Tuesday 15 December 2009

Thinking outside the box

I had an interesting day at work today. One of the main differences between my new job and my old one is that at my current job everyone is quite competent at what they do, and I'm also the "middle" developer with one developer more senior than me. So I don't spend as much time helping other people with their problems as I did in my old job.

However today we were dealing with a problem that no-one could solve or even much understand. Lots of people had had a hand in solving it to no avail. Now in these situations, what often happens is an unofficial coding free-for-all where everyone works on the problem at the same time with the aim that the person who solves it first gets the kudos.

So we were all pretty much focussed on solving this tricky problem and to paraphrase the situation, imagine a chain of events from step 1 to step 5, and step 5 is failing quite spectacularly. My colleagues were all spending their efforts looking at the ins and outs of step 5 and really tearing it apart and pouring over every line, trying to understand why it was failing. However I was the only one who seemed to contemplate the issue as a whole, and despite the obvious failure at step 5 I didn't want to make assumptions about where the fault was. So I took some time to analyse not how step 5 failed, but why it failed. After spending a few minutes on that I made some discoveries that all of my colleagues had missed. Mainly because they were looking at something else. Using my findings I back-tracked to step 4 to see the problem emerging, then back to step 3 to see the problem starting. It was step 3 that had the problem, and like dominos it was step 5 that exhibited the failure.
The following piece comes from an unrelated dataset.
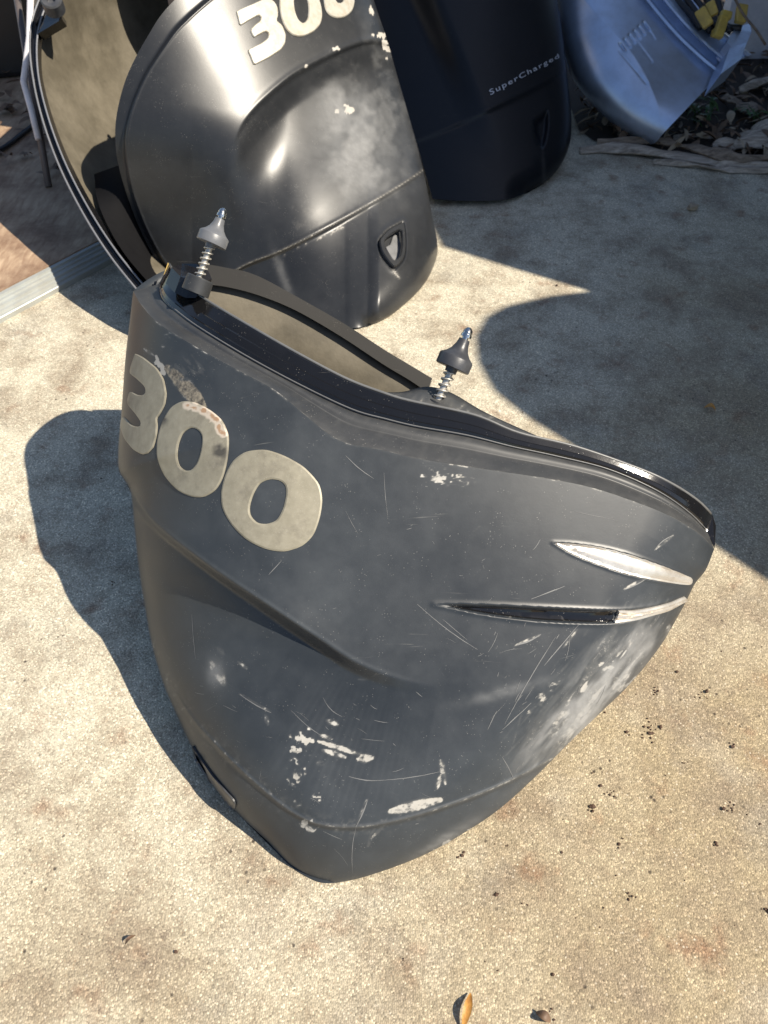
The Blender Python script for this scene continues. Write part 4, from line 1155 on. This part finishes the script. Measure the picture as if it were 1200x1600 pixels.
loop = np.vstack([g5[:, 0], g5[-1, 1:], g5[::-1, -1][1:]])
skirt('back_panel', np.c_[loop, d5(loop[:, 0], loop[:, 1])], (1000, 90), M['silver_paint'], ROOT5, ((0.997, .015), (0.98, .03), (0.9, .08), (0.84, .14)))
# flange strips along the open upper edge
FL = spl([(1002, -12), (1030, 23), (1060, 57), (1095, 90), (1127, 116)], 50)
def band(name, offs, mat, closeback=0.05):
    rows = []
    for ox, oy, dd in offs:
        q = FL + np.array([ox, oy])
        rows.append(P(q[:, 0], q[:, 1], d5(FL[:, 0], FL[:, 1]) + dd))
    o = grid(name, np.stack(rows), mat, ROOT5, False)
    o.data.set_sharp_from_angle(angle=math.radians(30))
    return o
band('flange', [(-3, 2, -0.002), (-1, 1, -0.022), (2, -2, -0.024), (5, -4, 0.012), (13, -12, 0.016), (15, -13, -0.014), (18, -15, -0.014), (22, -18, 0.018), (36, -26, 0.03), (40, -28, 0.02), (46, -30, 0.02), (48, -31, 0.05)], M['silver_paint'])
prism('end_lug', [(1126, 116, 2.50), (1158, 92, 2.52), (1166, 66, 2.6), (1140, 76, 2.58)], 0, 0, (-0.04, -0.02, -0.06), M['silver_paint'], ROOT5)
prism('end_lug', [(1136, 66, 2.60), (1148, 44, 2.64), (1172, 36, 2.68), (1174, 50, 2.64), (1158, 90, 2.56)], 0, 0, (-0.02, 0.01, -0.05), M['silver_paint'], ROOT5)
for k, (x, y, w, h, a) in enumerate([(1100, 28, 17, 30, -0.7), (1112, 14, 14, 22, -0.5), (1126, 42, 16, 34, 0.4), (1134, 24, 18, 12, 0.2), (1158, 22, 17, 28, 0.15), (1118, 52, 12, 12, 0.3)]):
    R_ = Matrix.Rotation(a, 3, 'Y') @ Matrix.Rotation(math.radians(-42), 3, 'X')
    box('clip', P(x, y, 2.56 + 0.01 * k), w * .0021, 0.022, h * .0021, M['clip'], ROOT5, R_, 0.005)
# dark hoses inside
for k in range(5):
    x0 = 1035 + k * 16
    q = spl([(x0, -30), (x0 + 22, 0), (x0 + 44 - 3 * k, 22 + 4 * k), (x0 + 60, 44 + 5 * (k % 2))], 18)
    tube('hose', P(q[:, 0], q[:, 1], np.linspace(2.68, 2.63, 18)), 0.011, M['dark'], ROOT5, 8)

# ------------------------------------------------------------------ bed of leaves and bark at the top right
bed = [(905, 205), (930, 222), (980, 236), (1060, 244), (1130, 256), (1260, 262), (1320, 200), (1320, -60), (1150, -160), (860, -160), (850, 60)]
bp = np.array([G(x, y, 0.0) for x, y in bed]); bp[:, 2] = 0.004
c0 = bp.mean(0); c0[2] = 0.02
o = mesh('soil', np.vstack([bp, [c0]]), [(i, (i + 1) % len(bp), len(bp)) for i in range(len(bp))], M['soil'], None, True)
tag(o, kind='structure')
def leaf_mesh(L, W, curl, fold, n=5):
    v, f = [], []
    for i in range(n + 1):
        t = i / n
        w = W * math.sin(math.pi * min(0.97, t * 0.94 + 0.04)) ** 0.8
        z = curl * math.sin(t * math.pi)
        x = (t - .5) * L
        v += [(x, -w / 2, z + fold * w), (x, 0, z), (x, w / 2, z + fold * w * .7)]
    for i in range(n):
        a = 3 * i
        f += [(a, a + 1, a + 4, a + 3), (a + 1, a + 2, a + 5, a + 4)]
    return np.array(v), f
def place(vs, c, rz, tilt=0.0, roll=0.0):
    R_ = np.array(Matrix.Rotation(rz, 3, 'Z') @ Matrix.Rotation(tilt, 3, 'Y') @ Matrix.Rotation(roll, 3, 'X'))
    return np.asarray(vs) @ R_.T + np.asarray(c)
VS, FS_, MI = [], [], []
rs = np.random.RandomState(3)
bedp = np.array([(905, 212), (980, 236), (1060, 246), (1250, 262), (1300, 180), (1300, -60), (1150, -150), (870, -150)])
cnt = 0
while cnt < 1500:
    x, y = rs.uniform(860, 1300), rs.uniform(-150, 262)
    if not inpoly(np.array([x]), np.array([y]), bedp)[0]: continue
    v, f = leaf_mesh(rs.uniform(.02, .09), rs.uniform(.008, .03), rs.uniform(-.006, .012), rs.uniform(-.2, .5))
    c = G(x, y, 0.0); c[2] = rs.uniform(0.012, 0.05)
    v = place(v, c, rs.uniform(0, 6.28), rs.uniform(-.6, .6), rs.uniform(-.7, .7))
    v[:, 2] = np.maximum(v[:, 2], 0.006)
    b = sum(len(q) for q in VS)
    VS.append(v); FS_ += [tuple(b + i for i in q) for q in f]; MI += [0 if rs.rand() < .72 else 1] * len(f)
    cnt += 1
o = mesh('leaf_litter', np.vstack(VS), FS_, [M['leaf_brown'], M['leaf_pale']], None, True)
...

I'm now no more than 15 minutes into my attempt to solve the problem and I'm investigating an area none of my colleagues are. I am now confident that none of my colleagues has a chance of solving this problem as they are looking in the wrong place, so I soldier on and after half an hour I had finally solved the problem that no-one else could.
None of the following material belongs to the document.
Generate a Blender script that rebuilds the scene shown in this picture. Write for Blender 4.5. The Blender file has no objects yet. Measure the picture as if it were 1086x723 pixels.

Now I'm not just blowing my own trumpet here :) the whole incident really taught me a few things. What struck me most was that my colleagues were acting in exactly the same way that my colleagues at my old job did. I was always frustrated as I felt people wasted too much energy looking for solutions in the wrong places after making too many assumptions. Not only that, but at my old job I'd often get annoyed at my colleagues' constant dialogue about what they thought was wrong, as to me that was just a distraction to my own train of thought. I'd feel like saying "stop wasting your time and stop speaking to me…you're looking into the wrong thing, you'll never solve this problem". Again today the same thing…I had to put up with a constant dialogue from my colleagues about this step 5 and I just tried to "yeah" and "uh-huh" the talk away and not let it distract me from looking at step 3.
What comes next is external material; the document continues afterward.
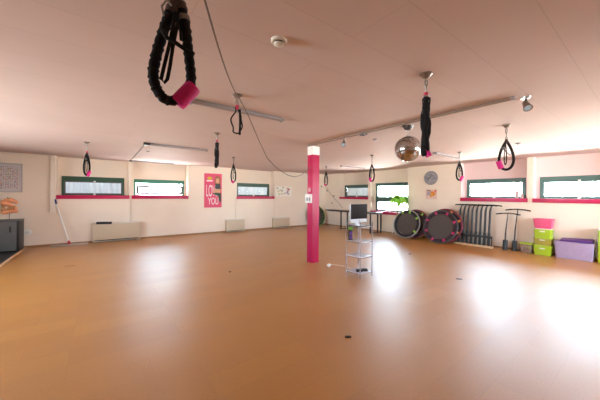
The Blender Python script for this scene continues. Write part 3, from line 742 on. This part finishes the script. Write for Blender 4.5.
# colourful paper
t = thing('wall_chart', 'white paper with colourful scribbles on the left wall behind the pillar', 'poster', (6.63, YA-.003, 1.62))
MB().box((-.44, -.006, -.22), (.44, 0, .22)).build('sheet', mat('chart_paper', (.84, .80, .72, 1), .7, var=.05), t)
rr = random.Random(3)
for m_, spots in ((mat('chart_green', (.58, .58, .34, 1), .7), [(-.3, 0), (-.2, .06), (-.12, -.1), (-.26, -.12)]), (mat('chart_red', (.5, .14, .12, 1), .7), [(.20, .13), (.26, .10)]), (mat('chart_purple', (.36, .22, .34, 1), .7), [(.17, -.04), (.23, -.11), (.2, .03)]), (mat('chart_grey', (.50, .46, .38, 1), .7), [(-.05, .17), (-.1, .03), (.05, -.08), (-.35, .14)])):
    mb = MB()
    for (u, v) in spots:
        n = 9; s = .05
        mb.prism([(u+s*1.4*math.cos(2*PI*q/n)*rr.uniform(.5, 1.2), v+s*math.sin(2*PI*q/n)*rr.uniform(.5, 1.1)) for q in range(n)], -.009, -.005, lambda a, b, d: (a, d, b))
    mb.build('drawing', m_, t, smooth=False)

# knobs on the far corner walls and a thin line of rope
for loc, lab in (((8.86, YA-.02, 1.90), 'dark peg high on the wall in the far corner'), ((XB-.02, 9.98, 1.69), 'dark peg second from the top in the far corner'), ((XB-.02, 9.48, 1.44), 'dark peg nearest the small curtained window'), ((XB-.02, 9.62, 1.08), 'lowest dark peg on the far corner wall')):
    o = MB().ball((0, 0, 0), .032, 14, (1, 1, 1)).build('wall_peg', M_leather); o.location = loc
    tag(o, lab, 'peg', 'dark pegs on the far corner wall')
tag(MB().tube([(XB-.012, 10.05, 1.86), (XB-.014, 9.6, 1.42), (XB-.012, 9.15, 1.08), (XB-.012, 8.89, .88)], .008).build('thin_cord', M_cord), 'thin cord running diagonally down the wall in the far corner', 'cord')  # cord lies along the wall surface, it does not hang free

# ------------------------------------------------------------------ trampolines
def trampoline(loc, yaw, lean, R, tab, tabs2, label, rim=M_gunmetal, angs=None):
    t = thing('trampoline', label, 'trampoline', loc, (0, 0, 0), 'round fitness trampolines leaning on the walls')
    t.rotation_mode = 'XYZ'; t.rotation_euler = (0, lean, yaw)
    cz = R+.02
    MB().ring((0, 0, cz), R, .02, 'X', 64, 10).build('rim', rim, t)
    # thin dished mat
    X90 = Matrix.Rotation(PI/2, 4, 'Y')
    MB().lathe([(.001, -.012), (R*.75, -.010), (R*.765, 0), (R*.75, .010), (.001, .012)], c=(0, 0, cz), seg=56, M=X90).build('jumping_mat', M_matgrey, t)
    pad = MB()
    for (ri, ro, x0, x1) in ((R*.785, R*.955, -.014, .014),):
        n = 56
        rings = [[pad.bm.verts.new((x, r*math.cos(2*PI*k/n), cz+r*math.sin(2*PI*k/n))) for k in range(n)] for r, x in ((ri, x0), (ro, x0), (ro, x1), (ri, x1))]
        for q in range(4):
            A, B = rings[q], rings[(q+1) % 4]
            for k in range(n): pad.bm.faces.new((A[k], A[(k+1) % n], B[(k+1) % n], B[k]))
    pad.build('edge_pad', M_pad, t)
    mb = MB()
    for k in range(30):
        a = 2*PI*k/30
        mb.tube([(0, R*.42*math.cos(a), cz+R*.42*math.sin(a)) if False else (-.016, R*.72*math.cos(a), cz+R*.72*math.sin(a)), (-.016, R*.96*math.cos(a), cz+R*.96*math.sin(a))], .006, seg=6)
    mb.build('bungee_cords', tabs2, t)
    for a in (angs or [2*PI*(k+.5)/8 for k in range(8)]):
        M = Matrix.Translation((-.02, 0, cz)) @ Matrix.Rotation(a, 4, 'X') @ Matrix.Translation((0, R*.87, 0))
        MB().box((-.006, -.045, -.036), (.006, .045, .036), .004, M).build('badge', tab, t)
    for k in range(6):
        a = 2*PI*k/6
        MB().tube([(.0, R*math.cos(a), cz+R*math.sin(a)), (.05, R*math.cos(a), cz+R*math.sin(a))], .018, seg=10).build('leg_socket', rim, t)
    return t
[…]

This is a very clear-cut example of what people mean by out of the box thinking, and how the way my brain is wired gives me an advantage in problem solving over my non-autistic colleagues. When presented with a step that fails they get polarised by that step and can't see outside of its confines to contemplate that the real problem might be elsewhere. Whereas my first thought isn't "I wonder what is wrong with step 5", but "I wonder if step 5 is the problem". It's such a simple thing, such a simple concept yet other people don't seem to get it. Now that my new, rather competent, colleagues are exhibiting an identical problem solving approach to my old colleagues I can only assume that their way of thinking is just "normal".